Crime Season Kicks Off in D.C.
Just like the public swimming pools open over Memorial Day, there's usually an unofficial kick-off to the summer crime season in the District. It's never on the same day and it's usually not just one event, but rather a series of incidents that invariably provoke a response from the police and politicians. This year, it looks like it's come a little earlier than usual, and the city is already grappling with ways to respond.
In July 2006, the brutal murder of British citizen Alan Senitt in Georgetown and 13 other homicides in the same number of days during the month provoked a series of extreme crime prevention measures from local politicians. Then Mayor Anthony Williams declared a "crime emergency" and the D.C. Council passed legislation imposing a beefed up curfew for minors and funding the installation of what would become the first of the city's surveillance cameras.
In 2007, a rash of robberies and other crimes saw new D.C. Police Chief Cathy Lanier introduce the "All Hands on Deck" initiative, flooding the city's streets with all available police officers designed to be a show of force to tamp down on crime -- at least briefly.
In 2008, a spike in killings in Trinidad led to the introduction of the "Neighborhood Safety Zone," a seemingly friendly name for what ended up being driver checkpoints on roads leading into the neighborhood. (The legality of such stops are still being debated in the courts.)
This year, the crime kick-off appears to have already happened. Last week, Ward 1 saw a number of shootings, including a brazen 11 p.m. killing in Columbia Heights on Friday and incidents in Adams Morgan and Mt. Pleasant. And just yesterday, four people were shot during rush hour along North Capitol Street in what police are calling a gang-related incident.

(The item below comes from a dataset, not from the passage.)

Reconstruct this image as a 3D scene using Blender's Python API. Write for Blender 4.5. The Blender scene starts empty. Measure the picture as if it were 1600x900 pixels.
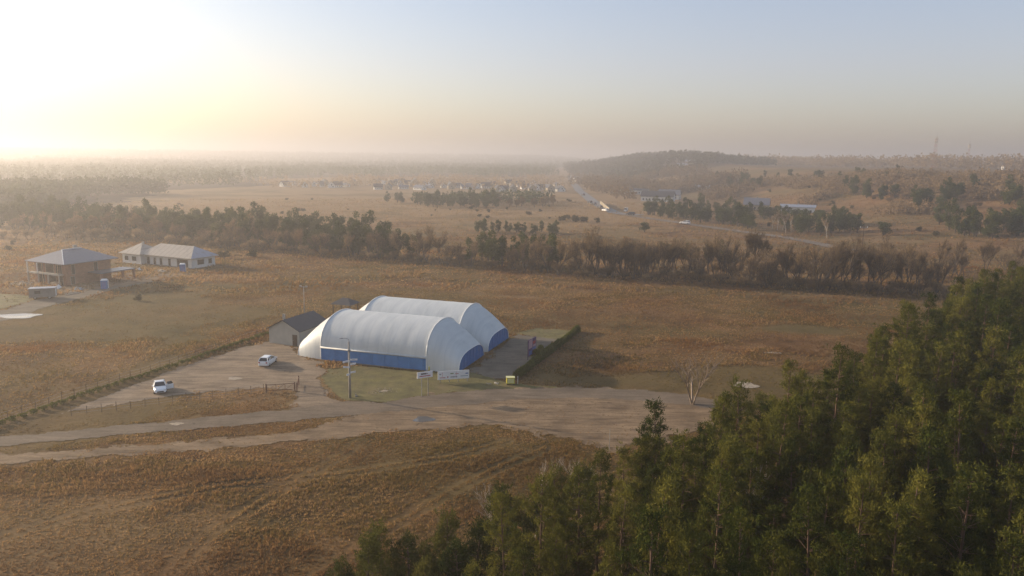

This sudden outbreak of shootings coincides with a crime bill that Mayor Adrian Fenty wants passed by the D.C. Council on an emergency basis by early June. The mayor's legislation would increase penalties for gun crimes and grant police more tools to crack down on gang activity. Council member Phil Mendelson (D-At Large), who chairs the Committee on Public Safety and the Judiciary, has scheduled a series of hearings to debate a number of the bill's more controversial positions, a move that has not pleased Fenty and Attorney General Peter Nickles. On Monday, Nickles made clear his impatience with Mendelson's hearings, saying, “I don’t want the record to have a lot of namby-pamby about this issue." Mendelson has fired back by saying that it's the mayor's fault that the debates have started this late and that the council has the prerogative to study and question bills submitted by the mayor.
If tradition continues, we're looking at several months of increased summer violence and subsequent reactions by city officials and police. It's not an easy position to be in - Fenty and Lanier are forced by public opinion to propose immediate solutions to criminal problems that have much deeper roots than a police checkpoint or surveillance camera could adequately address. That being said, these solutions — flooding the city with police, beefing up curfews, forcing the council to debate massive crime bills on short notice — are all too often imposed in fits of desperation and without adequate discussion as to their merits. We hope this could change, but recent years don't exactly provide a lot of hope on that score.